Lalu bagaimana dengan UU no 32 / 2004 ? Pada BAB XI dari Pasal 200 – Pasal 216 telah mengatur tentang Desa, dan sekarang telah memasuki kurun waktu hampir 2 tahun, apabila pada peraturan sebelumnya belum sepenuhnya dapat berbuat, sewajarnya pada saat ini tidak boleh lagi kecolongan. Mengenai konsepsi pemerintah propinsi Kalimantan Barat ; Konsep Desa mandiri digulirkan 2007.
Otonomi Desa dan Desa Mandiri
Hemat penulis, haruslah memperhatikan kondisi perkembangan 1431 desa yang tentu saja berbeda antara satu dan yang lainnya . singkatnya harus ada prasyarat yang mesti dipersiapkan. Desa mandiri dalam semangat Otonomi Desa menginsyaratkan Mempunyai hak, wewenang dan kewajiban untuk mengatur sendiri urusan pemerintahan dan kepentingan masyarakat berdasarkan hak asal usul dan nilai – nilai sosial budaya yang ada pada masyarakat setempat sehingga diberikan kesempatan untuk tumbuh dan berkembang mengikuti perkembangan desa itu sendiri dan mendasar kepada kondisi keberagamannya. Pengadopsian otonomi desa berdasar kepada self – governing community yang berhubungan dengan status desa yang otonom, dan status yang berdasarkan kepada local self government – desentralisasi desa’.
Baca juga: Desa Mandiri Peduli Gambut
Untuk implementasi desa mandiri dalam semangat local self goverment diperlukan konsekuensi penyerahan Kewenangan Desa ( desentralisasi ) ; (1)Desentralisasi kewenangan ( penyerahan pengaturan urusan ke desa berdasarkan kapasitas sumber daya dan potensi desa ) (2) Desentralisasi Keuangan ( Perimbangan keuangan Kabupaten dan Desa ) (3) Desentralisasi Pembagunan ( swakelola pembagunan skala desa ) (4) Demokratisasi kelembagaan desa ( peningkatan kapasitas insitusi lokal; partisipasi dan pemberdayaan masyarakat ) , sehingga konsep desa mandiri tidak hanya dinilai pada percepatan pertumbuhan ekonomi semata.
Desentralisasi desa menuju desa mandiri dalam bingkai Otonomi Desa akan memungkinkan adanya (1) Transfer tanggungjawab, perencanaan, managemen, dan peningkatan alokasi sumber daya dari pemerintah kabupaten kepada pemerintah desa yaitu dalam bentuk penyerahan pengaturan urusan / devolusi “ karena sifat desa yang otonom (2) Penyediaan kemanfaatan ditingkat desa dapat lebih beragam, dapat memenuhi atau sesuai keinginan dan kebutuhan warga desa secara lebih baik (3) Pengambilan keputusan lebih dekat pada kelompok masyarakat yang dimaksudkan untuk penyediaan pelayanan, sehingga lebih tanggap pada perhatian atau keinginan masyarakat (4) Mengurangi tingkatan birokrasi pelayanan (5) Mengeleminasi ekses – ekses ketidakadilan bagi desa (5 )Mempertinggi kompetisi antar desa dan inovasi dalam partisipasi pembagunan.

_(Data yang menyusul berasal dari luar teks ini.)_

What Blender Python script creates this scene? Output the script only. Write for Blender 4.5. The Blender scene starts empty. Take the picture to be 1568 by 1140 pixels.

Terakhir, penulis hanya ingin berkontribusi pendapat bahwa Konsep Desa Mandiri yang digulirkan Tahun 2007 merupakan Visi menuju Otonomi desa, yang meminta tanggungjawab dan Fasilitasi dari Pemerintah Daerah selain secara internal desa juga sudah harus berbenah, 1431 desa di Kalimantan Barat tidak dengan sendirinya berotonomi tanpa dukungan legislasi yang kuat , proses assistensi yang berbasis kinerja , fungsi fasilitasi yang berkelanjutan . Karena kita mungkin hanya punya waktu 3 tahun lagi , diakhir tahun 2009 nanti – kita tidak tahu apakah peraturan akan berpihak kembali kepada Desa dan Bagi Gubernur Kalimantan Barat sekarang, Beliau masih punya waktu di tahun 2007 untuk mempersiapkan desentralisasi Desa menuju Desa mandiri dalam Otonomi Desa Sejati.